1. What is depreciation and how is it calculated?
Ans. Depreciation is the systematic allocation of the cost of an asset over its useful life. It is calculated by subtracting the asset's salvage value from its initial cost and dividing it by the number of years of its useful life.
2. Why is depreciation important in accounting?
Ans. Depreciation is important in accounting as it helps to allocate the cost of an asset over its useful life, matching the cost with the revenue it generates. It also reflects the wear and tear, obsolescence, and loss of value of an asset over time.
3. What are the different methods of calculating depreciation?

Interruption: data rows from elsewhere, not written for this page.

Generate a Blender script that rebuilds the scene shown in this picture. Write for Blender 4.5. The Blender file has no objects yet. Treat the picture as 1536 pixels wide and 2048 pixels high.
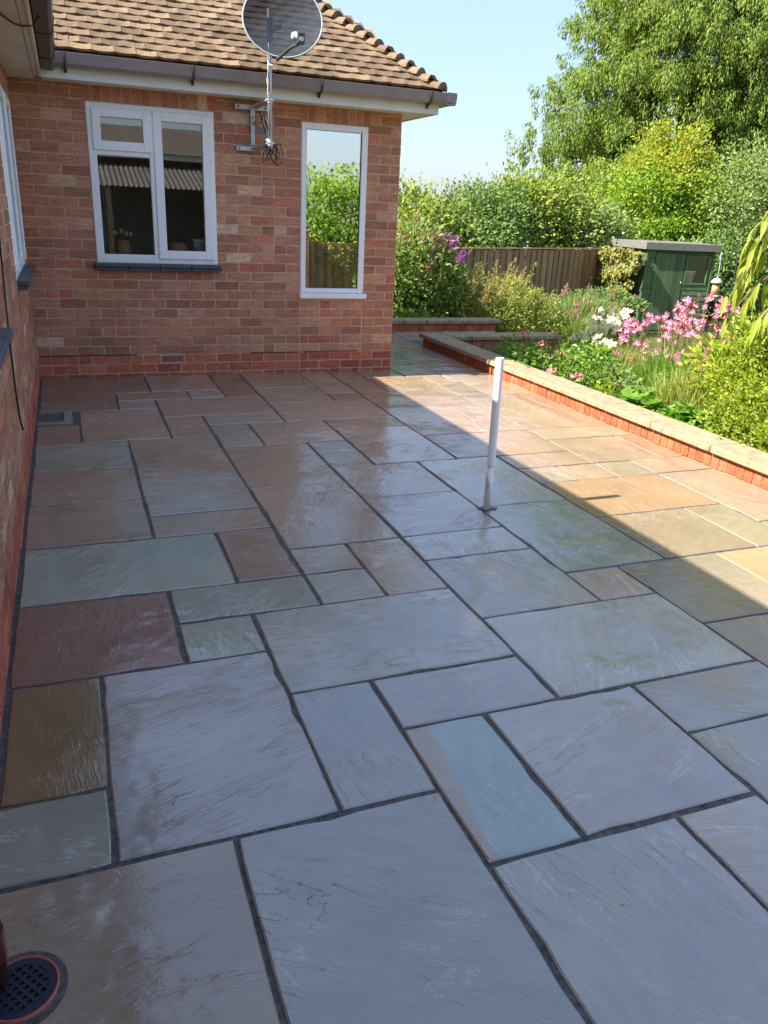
import bpy, bmesh, math, random
import numpy as np
from mathutils import Vector, Matrix

random.seed(7)
RNG = np.random.default_rng(11)
S = bpy.context.scene
COL = S.collection

# ------------------------------------------------------------------ camera
CAM_LOC = (0.32503536, -7.77216514, 1.56984588)
RIGHT = (0.93402311, -0.35429544, 0.04555848)
DOWN = (-0.08673714, -0.3486661, -0.93322485)
FWD = (0.34652201, 0.86770196, -0.35639276)
FPX = 1580.69
cam = bpy.data.cameras.new('camera')
cam.sensor_fit = 'VERTICAL'
cam.sensor_height = 36.0
cam.lens = FPX / 2048 * 36.0
cam.clip_start = 0.05
cam.clip_end = 3000
cam_ob = bpy.data.objects.new('camera', cam)
COL.objects.link(cam_ob)
cam_ob.matrix_world = Matrix(((RIGHT[0], -DOWN[0], -FWD[0], CAM_LOC[0]),
                              (RIGHT[1], -DOWN[1], -FWD[1], CAM_LOC[1]),
                              (RIGHT[2], -DOWN[2], -FWD[2], CAM_LOC[2]),
                              (0, 0, 0, 1)))
S.camera = cam_ob

# ------------------------------------------------------------------ light
SUN_EL = math.radians(43.4)
SUN_AZ = math.radians(-90.5)          # clockwise from +Y: the sun stands over -X
world = bpy.data.worlds.new('World')
S.world = world
world.use_nodes = True
wn = world.node_tree
wn.nodes.clear()
sky = wn.nodes.new('ShaderNodeTexSky')
sky.sky_type = 'NISHITA'
sky.sun_disc = False
sky.sun_elevation = SUN_EL
sky.sun_rotation = SUN_AZ
sky.air_density = 0.7
sky.dust_density = 2.6
sky.ozone_density = 0.4
bg = wn.nodes.new('ShaderNodeBackground')
bg.inputs['Strength'].default_value = 0.15
wo = wn.nodes.new('ShaderNodeOutputWorld')
# highlight shoulder of the camera, applied evenly to the whole sky: bright haze rolls off instead of clipping
sep = wn.nodes.new('ShaderNodeSeparateColor'); com = wn.nodes.new('ShaderNodeCombineColor')
wn.links.new(sky.outputs[0], sep.inputs[0])
def wmath(op, a, b):
    m = wn.nodes.new('ShaderNodeMath'); m.operation = op
    for i, x in enumerate((a, b)):
        if isinstance(x, float): m.inputs[i].default_value = x
        else: wn.links.new(x, m.inputs[i])
    return m.outputs[0]
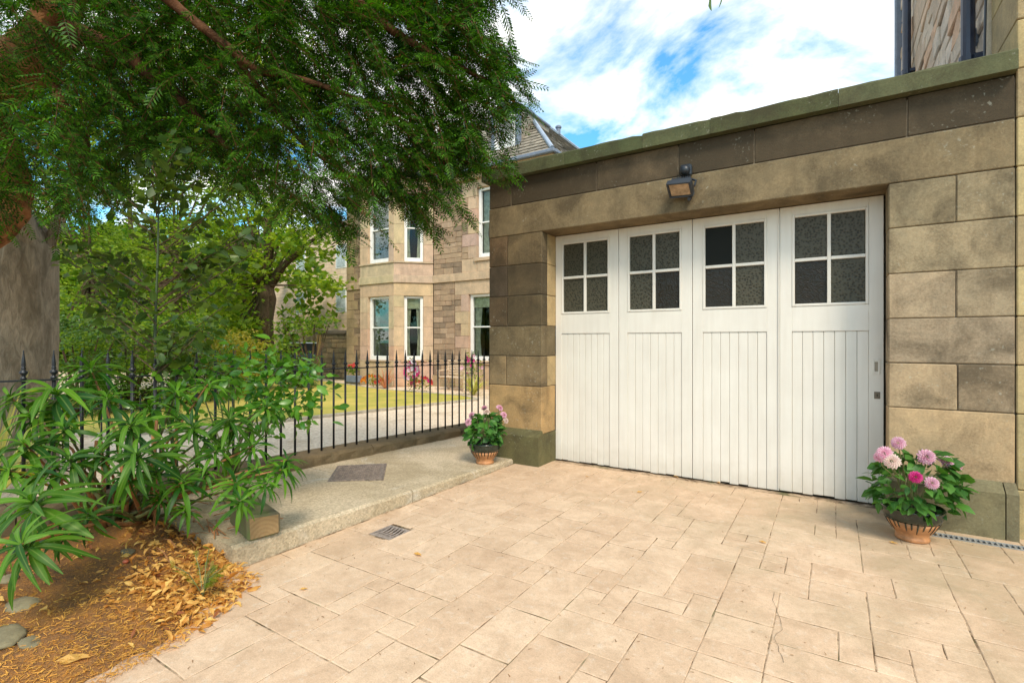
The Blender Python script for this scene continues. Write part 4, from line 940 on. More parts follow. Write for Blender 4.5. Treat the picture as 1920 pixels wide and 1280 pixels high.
p3 = at(792,742,15.8); flower_clump('red_flowers', 'crimson bedding flowers at the foot of the petunias', (p3.x,p3.y,GZ), (.4,.3,.28), 200, [('magenta',14,.06),('red',16,.06)])
p4 = at(868,700,15.6); flower_clump('potted_shrub', 'leafy green shrub with pink flowers behind the bench end', (p4.x,p4.y+.5,GZ), (.38,.3,.68), 420, [('pink',10,.07),('magenta',6,.06)])
p5 = at(662,730,18.2); tr5 = thing('planter', 'grey-blue trough planter with geraniums at the house corner', 'planter', (p5.x,p5.y,GZ))
MB().box(-.32,.32,-.14,.14,.12,.36,.02).build('trough', M['lead'], tr5); MB().box(-.26,.26,-.1,.1,0,.12).build('stand', M['cobble'], tr5)
cloud(120, (0,0,.55), (.32,.15,.24), .09, LEAF1, M['mid'], 'foliage', tr5)
for i in range(7):
    m = MB(); m.lathe([(.01,-.03),(.05,-.01),(.055,.02),(.02,.05)], 7, (random.uniform(-.25,.25),random.uniform(-.1,.0),random.uniform(.6,.8))); m.build('flower', M['red'], tr5)
pl = at(718,665,18.35); ly = thing('vase_lilies', 'pink lilies standing inside the ground floor bay window', 'flowers', (pl.x,pl.y+.35,.66))
MB().lathe([(.05,0),(.08,.1),(.04,.2),(.05,.24)], 10).build('vase', M['wglass'], ly)
for i in range(6):
    a = i*1.05; x, y, z = .16*math.cos(a), .06*math.sin(a), .36+.07*math.sin(a*2.3); MB().tube([(0,0,.1),(x*.6,y*.6,.25),(x,y,z)], .006, 4).build('stalk', M['stem'], ly); m = MB()
    for k in range(6):
        b_ = k*PI/3; c0 = V(x,y,z); m.add([c0, c0+V(.05*math.cos(b_-.3),-.02,.05*math.sin(b_-.3)), c0+V(.1*math.cos(b_),-.05,.1*math.sin(b_)), c0+V(.05*math.cos(b_+.3),-.02,.05*math.sin(b_+.3))], [(0,1,2,3)])
    m.build('flower', M['pink'], ly)

# ------------------------------------------------------------ pots of dahlias
def dahlia_mesh(mat, R_=.035, n=70):
    m = MB()
    for i in range(n):
        t = (i+.5)/n; ph = math.acos(1-1.35*t); a = i*2.39996; L = R_*(.35+.65*t); w_ = R_*.24*(.5+.6*t)
        d = V(math.sin(ph)*math.cos(a), math.sin(ph)*math.sin(a), math.cos(ph)); s = d.cross(V(0,0,1)); s = s.normalized() if s.length > .01 else V(1,0,0); up = s.cross(d)
        b = d*R_*.3; e = d*(R_*.35+L*.65)+V(0,0,-.1*R_*t)
        m.add([b-s*w_*.4, b+s*w_*.4, (b+e)*.5+s*w_-up*w_*.3, e+up*w_*.3, (b+e)*.5-s*w_-up*w_*.3, (b+e)*.5+up*w_*.35], [(0,1,2,5),(0,5,4),(5,2,3),(5,3,4)])
    o = m.build('flower', M[mat]); me = o.data; bpy.data.objects.remove(o); return me
DM = {k: dahlia_mesh(k) for k in ('pink','palepink','magenta')}
def pleaf(mat, w=.30, cur=.25, serr=True):
    vs = []; K = 5
    for k in range(K+1):
        s = k/K; ww = w*math.sin(PI*min(1, s*.92+.06))**.8*(1 + (.18 if serr and k % 2 else 0)); vs += [(-ww, s, .10*ww*2-cur*s*s), (0, s, -cur*s*s), (ww, s, .10*ww*2-cur*s*s)]
    fs = [(3*k+j, 3*k+j+1, 3*k+j+4, 3*k+j+3) for k in range(K) for j in range(2)]
    o = MB().add(vs, fs).build('leaf', M[mat], None, True); me = o.data; bpy.data.objects.remove(o); return me
PLM = [pleaf('potleaf', .30, .25), pleaf('potleaf', .26, .5), pleaf('potleaf', .34, .1)]
def place_leaf(me, parent, p, d, roll, s, name='leaf'):
    d = Vector(d).normalized(); q = d.to_track_quat('Y', 'Z').to_matrix().to_4x4(); o = link(name, me, parent)
    o.matrix_local = Matrix.Translation(p) @ q @ Matrix.Rotation(roll, 4, 'Y') @ Matrix.Scale(s, 4); return o
def pot(name, label, loc, sc, R_fol, H_fol, flowers, nleaf, rot=0, cx_=(0,0)):
    t = thing(name, label, 'flower pot', loc, rot)
    pr = [(.088,.0),(.092,.006),(.090,.022),(.082,.030),(.105,.062),(.128,.098),(.143,.128)]
    MB().lathe([(r*sc, z*sc) for r, z in pr], 36).build('lower_body', M['terra'], t, True)
    up_ = [(.143,.128),(.156,.150),(.163,.172),(.160,.180),(.166,.196),(.170,.206),(.164,.214),(.155,.212),(.150,.196),(.0,.19)]
    MB().lathe([(r*sc*1.001, z*sc) for r, z in up_], 36).build('glazed_body', M['glaze'], t, True)
    for k in range(26):     # glaze runs down over the clay
        a = 2*PI*k/26+random.uniform(-.03,.03); zl = random.uniform(.055,.08); m = MB(); vs = []
        for (z_, r_, hw_) in ((.130,.1455,.0052),(.098,.1298,.0042),(max(zl,.062),.107,.0022)):
            for sg_ in (-1,1):
                b_ = a+sg_*hw_/r_; vs.append((r_*sc*math.cos(b_), r_*sc*math.sin(b_), z_*sc))
            vs.append(((r_+.003)*sc*math.cos(a), (r_+.003)*sc*math.sin(a), z_*sc))
        m.add(vs, [(0,2,5,3),(2,1,4,5),(3,5,8,6),(5,4,7,8)]); m.build('glaze_run', M['glaze'], t)
    MB().lathe([(.148*sc,.193*sc),(.10*sc,.20*sc),(.0,.205*sc)], 18).build('soil', M['pot_soil'], t)
    z0 = .2*sc
    for i in range(16):
        a = random.uniform(0,6.28); rr = random.uniform(.2,.9); MB().tube([(.03*math.cos(a),.03*math.sin(a),z0-.02),(R_fol*.4*rr*math.cos(a),R_fol*.4*rr*math.sin(a),z0+H_fol*.4),(R_fol*.8*rr*math.cos(a)+cx_[0],R_fol*.8*rr*math.sin(a),z0+H_fol*.8)], [.005,.004,.003], 5).build('stem', M['stem'], t)
    for i in range(nleaf):
        u = random.uniform(-1,1); a = random.uniform(0,6.28); rr = random.uniform(.45,1)**.6; h = random.random()
        rad = R_fol*rr*(.62+.42*math.sin(PI*min(1,h*.9+.12))); p = V(cx_[0]*h+rad*math.cos(a), cx_[1]*h+rad*math.sin(a), z0+.015+H_fol*h*(1.0-.25*rr*rr))
        d = V(math.cos(a)+random.gauss(0,.5), math.sin(a)+random.gauss(0,.5), random.gauss(-.15,.45)); place_leaf(random.choice(PLM), t, p, d, random.gauss(0,.6), random.uniform(.05,.09)*(sc**.5))
    for (x, y, z_, kind, s) in flowers:
        MB().tube([(x*.5,y*.5,z0+H_fol*.5),(x*.9,y*.9,z_-.06),(x,y,z_)], .0035, 5).build('flower_stalk', M['stem'], t)
        o = link('flower', DM[kind], t); d = V(x*1.2, y*1.5-.10, .10+.1*random.random()); d.rotate(Matrix.Rotation(0,3,'Z')); q_ = d.to_track_quat('Z','Y').to_matrix().to_4x4(); o.matrix_local = Matrix.Translation((x,y,z_)) @ q_ @ Matrix.Scale(s*1.35,4)
    return t
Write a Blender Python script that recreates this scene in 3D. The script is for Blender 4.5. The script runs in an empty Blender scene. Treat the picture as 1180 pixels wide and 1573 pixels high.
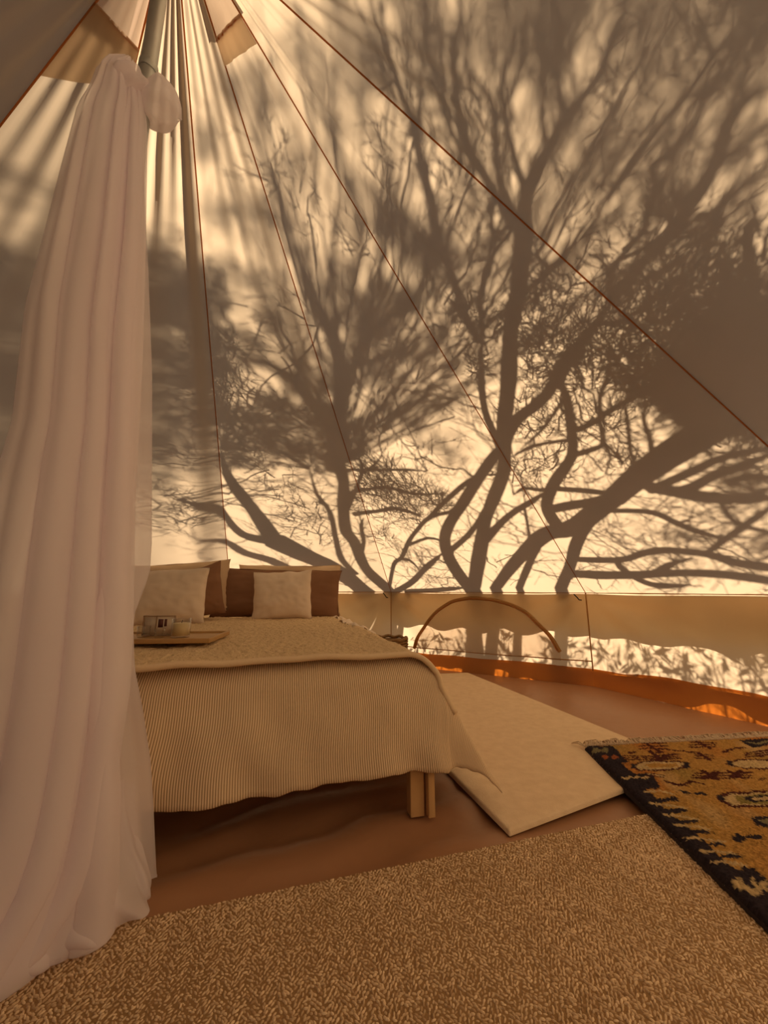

Ans. There are several methods of calculating depreciation, including the straight-line method, declining balance method, sum-of-the-years'-digits method, and units-of-production method. Each method has its own advantages and is used based on the nature of the asset and the company's accounting policies.
4. Can the method of calculating depreciation be changed?
Ans. Yes, the method of calculating depreciation can be changed, but it requires a change in accounting estimate. The change should be applied retrospectively, adjusting the carrying amount of the asset and its accumulated depreciation in the financial statements.
5. How does depreciation impact the financial statements?
Ans. Depreciation impacts the financial statements by reducing the value of the asset on the balance sheet and increasing the depreciation expense on the income statement. It also affects the cash flow statement, as it is added back to net income in the operating activities section.